What to do: Leaving out every picture, copy the lines of the data exactly, from the first through the line containing "col = sc.collection".

Collected material:

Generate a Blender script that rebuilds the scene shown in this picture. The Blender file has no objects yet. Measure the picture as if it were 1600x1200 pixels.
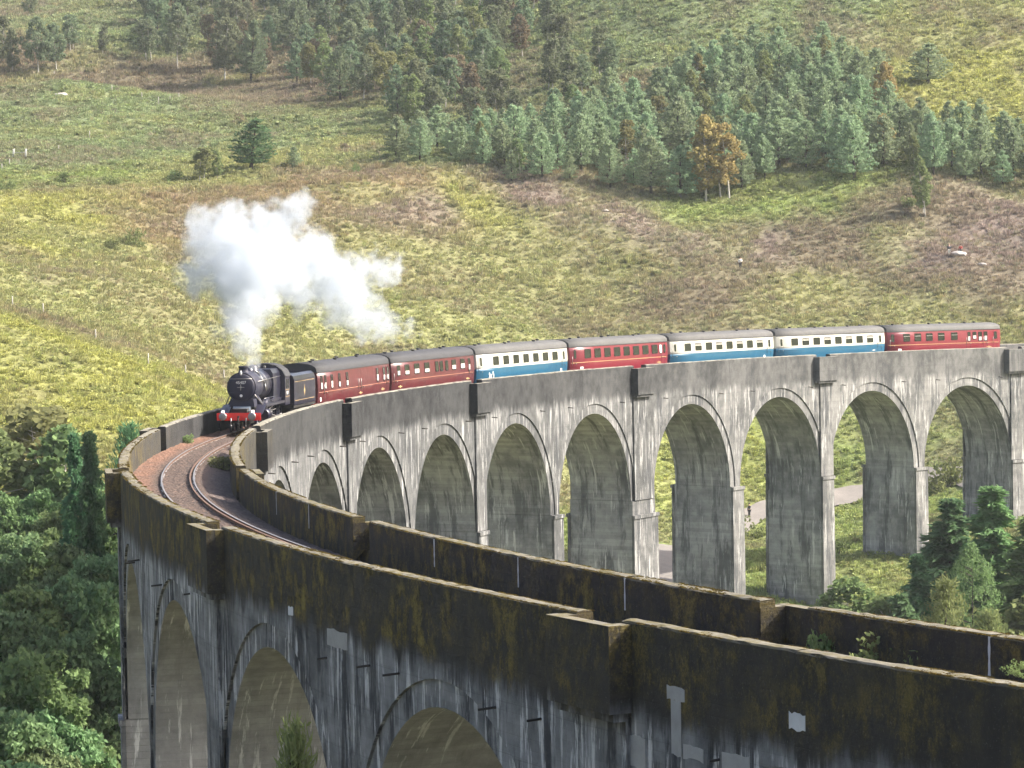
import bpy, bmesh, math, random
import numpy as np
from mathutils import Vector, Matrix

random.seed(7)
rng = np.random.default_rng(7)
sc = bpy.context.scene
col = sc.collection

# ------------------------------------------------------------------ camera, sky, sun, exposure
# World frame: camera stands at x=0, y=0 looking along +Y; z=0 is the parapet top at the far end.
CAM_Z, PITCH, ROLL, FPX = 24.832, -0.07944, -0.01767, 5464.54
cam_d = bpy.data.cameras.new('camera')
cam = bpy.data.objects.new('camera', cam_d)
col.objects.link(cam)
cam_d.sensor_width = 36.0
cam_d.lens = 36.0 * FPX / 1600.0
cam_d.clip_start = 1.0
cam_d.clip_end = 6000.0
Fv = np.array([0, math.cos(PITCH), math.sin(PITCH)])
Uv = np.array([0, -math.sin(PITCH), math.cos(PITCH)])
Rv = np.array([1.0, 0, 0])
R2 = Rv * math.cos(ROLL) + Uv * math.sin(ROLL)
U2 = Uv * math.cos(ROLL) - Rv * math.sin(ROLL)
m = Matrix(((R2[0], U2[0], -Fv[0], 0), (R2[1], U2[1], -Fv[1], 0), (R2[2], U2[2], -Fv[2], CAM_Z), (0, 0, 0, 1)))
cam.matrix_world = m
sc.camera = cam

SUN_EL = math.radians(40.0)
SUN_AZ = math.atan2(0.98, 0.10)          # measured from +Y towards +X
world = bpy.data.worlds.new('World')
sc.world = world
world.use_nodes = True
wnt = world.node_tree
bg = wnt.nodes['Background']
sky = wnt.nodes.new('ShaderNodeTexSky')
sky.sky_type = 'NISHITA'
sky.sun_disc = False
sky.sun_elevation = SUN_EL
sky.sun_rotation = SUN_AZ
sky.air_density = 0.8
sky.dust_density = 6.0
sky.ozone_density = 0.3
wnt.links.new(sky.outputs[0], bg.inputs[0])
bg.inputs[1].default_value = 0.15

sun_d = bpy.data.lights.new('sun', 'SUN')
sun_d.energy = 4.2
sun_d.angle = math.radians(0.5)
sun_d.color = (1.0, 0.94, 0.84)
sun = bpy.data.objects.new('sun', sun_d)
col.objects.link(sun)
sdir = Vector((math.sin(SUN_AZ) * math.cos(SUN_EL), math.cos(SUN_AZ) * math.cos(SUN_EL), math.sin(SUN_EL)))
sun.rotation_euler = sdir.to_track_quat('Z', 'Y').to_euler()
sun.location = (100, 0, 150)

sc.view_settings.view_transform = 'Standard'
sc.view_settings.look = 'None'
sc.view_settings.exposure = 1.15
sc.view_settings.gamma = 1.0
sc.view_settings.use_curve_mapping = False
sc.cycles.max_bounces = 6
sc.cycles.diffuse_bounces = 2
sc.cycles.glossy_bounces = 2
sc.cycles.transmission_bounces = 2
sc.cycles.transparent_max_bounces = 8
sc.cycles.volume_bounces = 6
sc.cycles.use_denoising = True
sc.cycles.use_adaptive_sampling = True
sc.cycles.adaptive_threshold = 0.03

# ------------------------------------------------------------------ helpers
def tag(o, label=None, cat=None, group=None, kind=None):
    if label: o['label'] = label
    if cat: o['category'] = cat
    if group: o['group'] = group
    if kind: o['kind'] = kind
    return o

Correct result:
Generate a Blender script that rebuilds the scene shown in this picture. The Blender file has no objects yet. Measure the picture as if it were 1600x1200 pixels.
import bpy, bmesh, math, random
import numpy as np
from mathutils import Vector, Matrix

random.seed(7)
rng = np.random.default_rng(7)
sc = bpy.context.scene
col = sc.collection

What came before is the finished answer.